Amid the vast myriad of these devices there can be seen two distinct classifications, regardless of the effect type, analog and digital, and many players have a strong preference for one or the other.  Analog devices are named as such because, to quote the great Bob Moog, “the way the electricity vibrates in the circuit is analogous to the way sound vibrates in an acoustic instrument.”  He goes on to compare analog electronics to light, saying “When we look at sunlight or the light from and incandescent bulb, we get a continuous spectrum of colors and, to our eyes, this seems very natural”, something that most would agree with, especially when compared to a fluorescent bulb. And because each has a unique mix and arrangement of individual components within, no two pedals (even of the same brand) are identical.  Human error and imperfection in the manufacturing defines these devices and analog fans can swear that the NOS germanium transistors in their fuzz pedals or the bucket-brigade devices in their delays have magical, almost god-like, properties.  This can be especially evident on reissues of classic fuzzes, etc. from decades past, as manufacturing processes have become far more regulated and consistent in recent years.  Although an old schematic may say that a 500 Mohm resistor was used, the actual value of the component put in place in 1972 may have been +/- 15%.

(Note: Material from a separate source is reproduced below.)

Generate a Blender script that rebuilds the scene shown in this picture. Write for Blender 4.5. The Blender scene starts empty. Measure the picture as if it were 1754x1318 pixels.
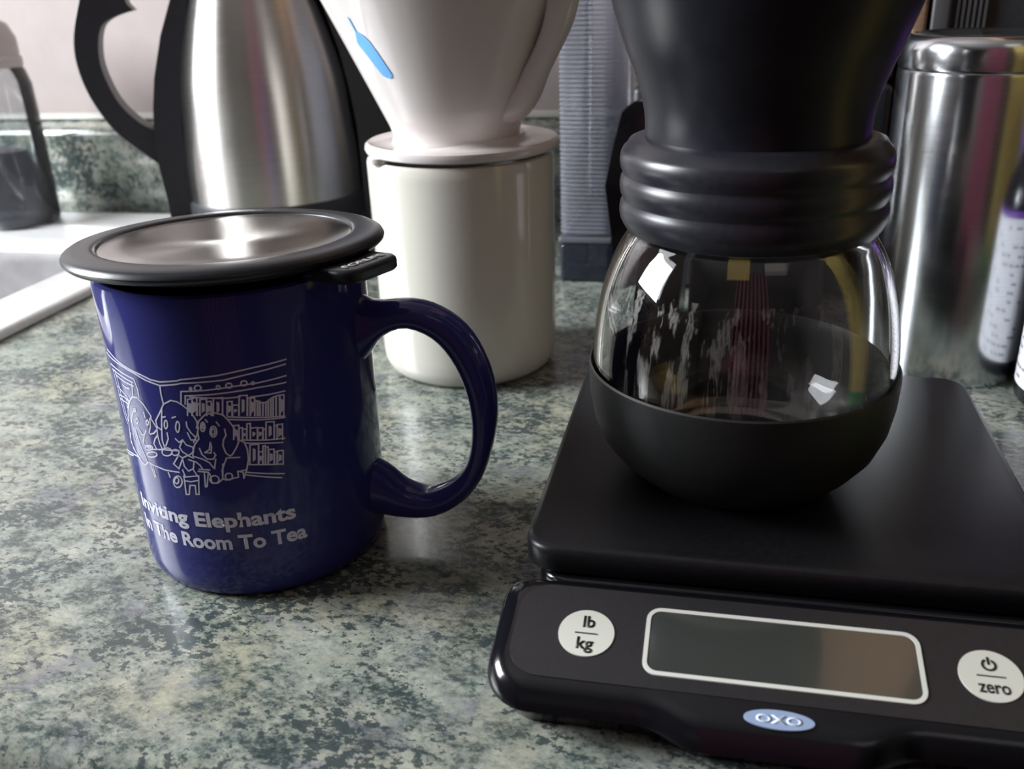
import bpy, bmesh, math, random
from mathutils import Vector, Matrix
random.seed(7)
PI = math.pi
scn = bpy.context.scene
C = scn.collection
R = math.radians

# ------------------------------------------------------------------ camera
PITCH, ROLL, CAM_H = 0.4033, -0.0363, 0.1762
cp, sp, cr, sr = math.cos(PITCH), math.sin(PITCH), math.cos(ROLL), math.sin(ROLL)
fwd = Vector((0, cp, -sp)); rt = Vector((1, 0, 0)); up = Vector((0, sp, cp))
r2 = cr * rt + sr * up; u2 = -sr * rt + cr * up
cd = bpy.data.cameras.new('camera'); cam = bpy.data.objects.new('camera', cd); C.objects.link(cam)
M = Matrix.Identity(4)
for i in range(3):
    M[i][0] = r2[i]; M[i][1] = u2[i]; M[i][2] = -fwd[i]
M[2][3] = CAM_H
cam.matrix_world = M
cd.sensor_width = 36; cd.lens = 36 * 1633.6 / 1754; cd.clip_start = 0.01
cd.dof.use_dof = True; cd.dof.focus_distance = 0.30; cd.dof.aperture_fstop = 17
scn.camera = cam
# ------------------------------------------------------------------ world, light, exposure
scn.view_settings.view_transform = 'Standard'; scn.view_settings.look = 'None'
scn.view_settings.gamma = 1; scn.view_settings.use_curve_mapping = False
scn.view_settings.exposure = 0.0
w = bpy.data.worlds.new('world'); scn.world = w; w.use_nodes = True
w.node_tree.nodes['Background'].inputs[0].default_value = (0.75, 0.85, 1, 1)
w.node_tree.nodes['Background'].inputs[1].default_value = 1.0

YAW = -0.236                                   # the wall and the worktop run at this angle
T = Vector((math.cos(YAW), math.sin(YAW), 0)); N = Vector((-math.sin(YAW), math.cos(YAW), 0))
def UV(u, v, z=0.0): return T * u + N * v + Vector((0, 0, z))
WALL = 0.745; FRONT = 0.150

def area(name, loc, target, sx, sy, power, col):
    l = bpy.data.lights.new(name, 'AREA'); l.shape = 'RECTANGLE'; l.size = sx; l.size_y = sy
    l.energy = power; l.color = col
    o = bpy.data.objects.new(name, l); C.objects.link(o); o.location = loc
    o.rotation_euler = (Vector(target) - Vector(loc)).to_track_quat('-Z', 'Y').to_euler()
    return o
area('window_daylight', UV(-1.185, 0.17, 0.60), UV(0, 0.17, 0.60), 0.52, 0.54, 47, (0.93, 0.97, 1.0))
area('ambient_fill', UV(0.6, -0.7, 1.40), UV(0.6, -0.7, 0), 0.5, 0.5, 0.5, (1.0, 0.93, 0.86))  # unseen overhead fill, added to lift the ambient light of the room

# ------------------------------------------------------------------ materials
def mat(name, col=(0.5, 0.5, 0.5), rough=0.5, metal=0.0, spec=0.5, coat=0.0, trans=0.0, ior=1.45, aniso=0.0, sss=0.0, alpha=1.0):
    m = bpy.data.materials.new(name); m.use_nodes = True
    b = m.node_tree.nodes['Principled BSDF']; I = b.inputs
    I['Base Color'].default_value = (*col, 1); I['Roughness'].default_value = rough
    I['Metallic'].default_value = metal; I['Specular IOR Level'].default_value = spec
    I['Coat Weight'].default_value = coat; I['Coat Roughness'].default_value = 0.04
    I['Transmission Weight'].default_value = trans; I['IOR'].default_value = ior
    I['Anisotropic'].default_value = aniso; I['Alpha'].default_value = alpha
    return m
def nd(m, t, **k):
    n = m.node_tree.nodes.new(t)
    for a, b in k.items(): setattr(n, a, b)
    return n
def lk(m, a, b): m.node_tree.links.new(a, b)
def noise(m, vec, scale, detail=4, rough=0.6, dist=0.0):
    n = nd(m, 'ShaderNodeTexNoise'); n.inputs['Scale'].default_value = scale; n.inputs['Detail'].default_value = detail
    n.inputs['Roughness'].default_value = rough; n.inputs['Distortion'].default_value = dist
    lk(m, vec, n.inputs['Vector']); return n.outputs['Fac']
def ramp(m, fac, stops):
    n = nd(m, 'ShaderNodeValToRGB'); e = n.color_ramp.elements
    while len(e) > 1: e.remove(e[-1])
    e[0].position = stops[0][0]; e[0].color = (*stops[0][1], 1)
    for p, c in stops[1:]:
        x = e.new(p); x.color = (*c, 1)
    lk(m, fac, n.inputs['Fac']); return n.outputs['Color']
def mixc(m, f, a, b, mode='MIX'):
    n = nd(m, 'ShaderNodeMix', data_type='RGBA', blend_type=mode)
    if isinstance(f, (int, float)): n.inputs[0].default_value = f
    else: lk(m, f, n.inputs[0])
    for s, v in ((6, a), (7, b)):
        if isinstance(v, tuple): n.inputs[s].default_value = (*v, 1)
        else: lk(m, v, n.inputs[s])
    return n.outputs[2]
def bsdf(m): return m.node_tree.nodes['Principled BSDF']
def objco(m, scale=(1, 1, 1), rot=(0, 0, 0)):
    t = nd(m, 'ShaderNodeTexCoord'); p = nd(m, 'ShaderNodeMapping')
    p.inputs['Scale'].default_value = scale; p.inputs['Rotation'].default_value = rot
    lk(m, t.outputs['Object'], p.inputs['Vector']); return p.outputs['Vector']
def bump(m, h, strength, dist):
    n = nd(m, 'ShaderNodeBump'); n.inputs['Strength'].default_value = strength; n.inputs['Distance'].default_value = dist
    lk(m, h, n.inputs['Height']); lk(m, n.outputs['Normal'], bsdf(m).inputs['Normal'])

def laminate(name='green_granite_laminate', rough=0.24, coat=0.15):
    m = mat(name, rough=rough, spec=0.4, coat=coat)
    v = objco(m, (1, 1.4, 1), (0, 0, 0.6))
    big = noise(m, v, 24, 4, 0.6, 0.5)
    mid = noise(m, v, 95, 7, 0.74, 0.25)
    fine = noise(m, v, 420, 5, 0.8, 0.0)
    def add(a, b, k):
        n = nd(m, 'ShaderNodeMath', operation='MULTIPLY_ADD'); lk(m, b, n.inputs[0]); n.inputs[1].default_value = k; lk(m, a, n.inputs[2]); return n.outputs[0]
    z = nd(m, 'ShaderNodeMath', operation='MULTIPLY'); lk(m, big, z.inputs[0]); z.inputs[1].default_value = 0.26
    s = add(add(z.outputs[0], mid, 0.44), fine, 0.30)
    base = ramp(m, s, [(0.39, (0.026, 0.036, 0.034)), (0.45, (0.078, 0.098, 0.09)), (0.48, (0.16, 0.18, 0.16)), (0.52, (0.255, 0.272, 0.235)), (0.59, (0.37, 0.37, 0.31))])
    tint = noise(m, v, 16, 3, 0.5, 0.4)
    tc = ramp(m, tint, [(0.35, (0.93, 0.99, 0.98)), (0.48, (1, 1, 1)), (0.60, (1.06, 1.0, 0.90)), (0.72, (1.0, 1.0, 0.9))])
    c1 = mixc(m, 1.0, base, tc, 'MULTIPLY')
    t2 = ramp(m, noise(m, v, 42, 4, 0.6, 0.7), [(0.55, (0, 0, 0)), (0.66, (0.55, 0.55, 0.55))])
    c2 = mixc(m, t2, c1, (0.17, 0.165, 0.20))
    # beige flakes
    fl = ramp(m, noise(m, v, 60, 5, 0.6, 0.6), [(0.56, (0, 0, 0)), (0.60, (0.45, 0.45, 0.45))])
    c3 = mixc(m, fl, c2, (0.28, 0.285, 0.23))
    # small dark grains that gather in loose clusters
    grain = noise(m, v, 260, 4, 0.7, 0.0)
    k = add(nd_scale(m, noise(m, v, 30, 3, 0.5, 0.5), 0.45), grain, 0.75)
    d = ramp(m, k, [(0.630, (0, 0, 0)), (0.665, (0.9, 0.9, 0.9))])
    c4 = mixc(m, d, c3, (0.035, 0.050, 0.052))
    lk(m, c4, bsdf(m).inputs['Base Color'])
    return m
def nd_scale(m, a, k):
    n = nd(m, 'ShaderNodeMath', operation='MULTIPLY'); lk(m, a, n.inputs[0]); n.inputs[1].default_value = k; return n.outputs[0]
def noisy(name, ca, cb, scale, rough, metal=0.0, spec=0.5, stretch=(1, 1, 1), bs=0.0, bd=0.0003, coat=0.0, aniso=0.0):
    m = mat(name, ca, rough, metal, spec, coat, aniso=aniso)
    v = objco(m, stretch); f = noise(m, v, scale, 5, 0.65)
    lk(m, ramp(m, f, [(0.35, ca), (0.65, cb)]), bsdf(m).inputs['Base Color'])
    if bs: bump(m, f, bs, bd)
    return m
def brushed(name, col, rough, stretch, scale, aniso=0.0, radial=False, bs=0.06):
    m = mat(name, col, rough, 1.0, aniso=aniso)
    v = objco(m, stretch); f = noise(m, v, scale, 4, 0.7)
    a = tuple(c * 0.86 for c in col); lk(m, ramp(m, f, [(0.3, a), (0.7, col)]), bsdf(m).inputs['Base Color'])
    rr = nd(m, 'ShaderNodeMapRange'); lk(m, f, rr.inputs['Value']); rr.inputs['To Min'].default_value = rough * 0.8; rr.inputs['To Max'].default_value = rough * 1.25
    lk(m, rr.outputs['Result'], bsdf(m).inputs['Roughness'])
    if aniso:
        t = nd(m, 'ShaderNodeTangent', direction_type='RADIAL', axis='Z'); lk(m, t.outputs['Tangent'], bsdf(m).inputs['Tangent']); bsdf(m).inputs['Anisotropic Rotation'].default_value = 0.25
    return m
def clear(name, tint, gloss_rough, mix_diffuse, dcol, fres=1.45, density=0.0):
    # thin clear plastic: see-through sheet with a reflective skin
    m = bpy.data.materials.new(name); m.use_nodes = True; nt = m.node_tree; nt.nodes.clear()
    out = nt.nodes.new('ShaderNodeOutputMaterial'); tr = nt.nodes.new('ShaderNodeBsdfTransparent'); tr.inputs[0].default_value = (*tint, 1)
    gl = nt.nodes.new('ShaderNodeBsdfGlossy'); gl.inputs['Roughness'].default_value = gloss_rough
    df = nt.nodes.new('ShaderNodeBsdfDiffuse'); df.inputs[0].default_value = (*dcol, 1)
    a = nt.nodes.new('ShaderNodeMixShader'); a.inputs[0].default_value = mix_diffuse
    b = nt.nodes.new('ShaderNodeMixShader'); fr = nt.nodes.new('ShaderNodeFresnel'); fr.inputs[0].default_value = fres
    L = nt.links.new; L(tr.outputs[0], a.inputs[1]); L(df.outputs[0], a.inputs[2]); L(fr.outputs[0], b.inputs[0])
    L(a.outputs[0], b.inputs[1]); L(gl.outputs[0], b.inputs[2]); L(b.outputs[0], out.inputs[0])
    return m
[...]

Digital devices sample the electrical waveform that would pass through a similar analog circuit, taking measurements and describing that waveform along certain points and at a certain rate, then adding them up to form a model resembling the original electrical signal.  The more samples, the more ‘realistic’ the sound and the lines between real and digital get blurred more and more with all the advances in computer processors and their use in audio applications.  Digital systems not only offer lower production costs vs. analog gear, they are also far more reliable (more resistant to changes in temperature than analog components) but they are also capable of being almost identical across multiple production batches.  Digital devices live or die based on the robustness of their sacred code, or algorithm, that is ‘taught’ to them before they leave the digital nursery.  These algorithm-driven megamachines allow us to process sound in ways not even possible through the use of analog circuitry, transcending the known and carrying the sonic explorer into another dimension.

Some players stand firmly on the warm, natural analog side, while others pledge their allegiance to the efficient and versatile digital contingent.  The smartest sonic architects have the wisdom and experience to know when each variant is best suited to their particular challenge or work.  Only experimentation and a willingness to extend out into the unknown can yield this knowledge.

The question (or argument) then becomes, does the creative potential lie within the hardware or the human?  Are these powerful tools the creative source or just the catalyst?  Could a painter create a masterpiece with only 2 colors?  A carpenter build a barrister bookcase with a pocket knife?  Or a driver win Le Mans with a Prius?  It’s true that having more options enables greater possibilities and opens up options that weren’t there before.  But at the same time, I could not accomplish either of these feats even if given a palette of unlimited colors, a workshop of tools or the most nimble sports car.  These powerful and unique tools are only utilized to their full potential in the hands of an experienced master.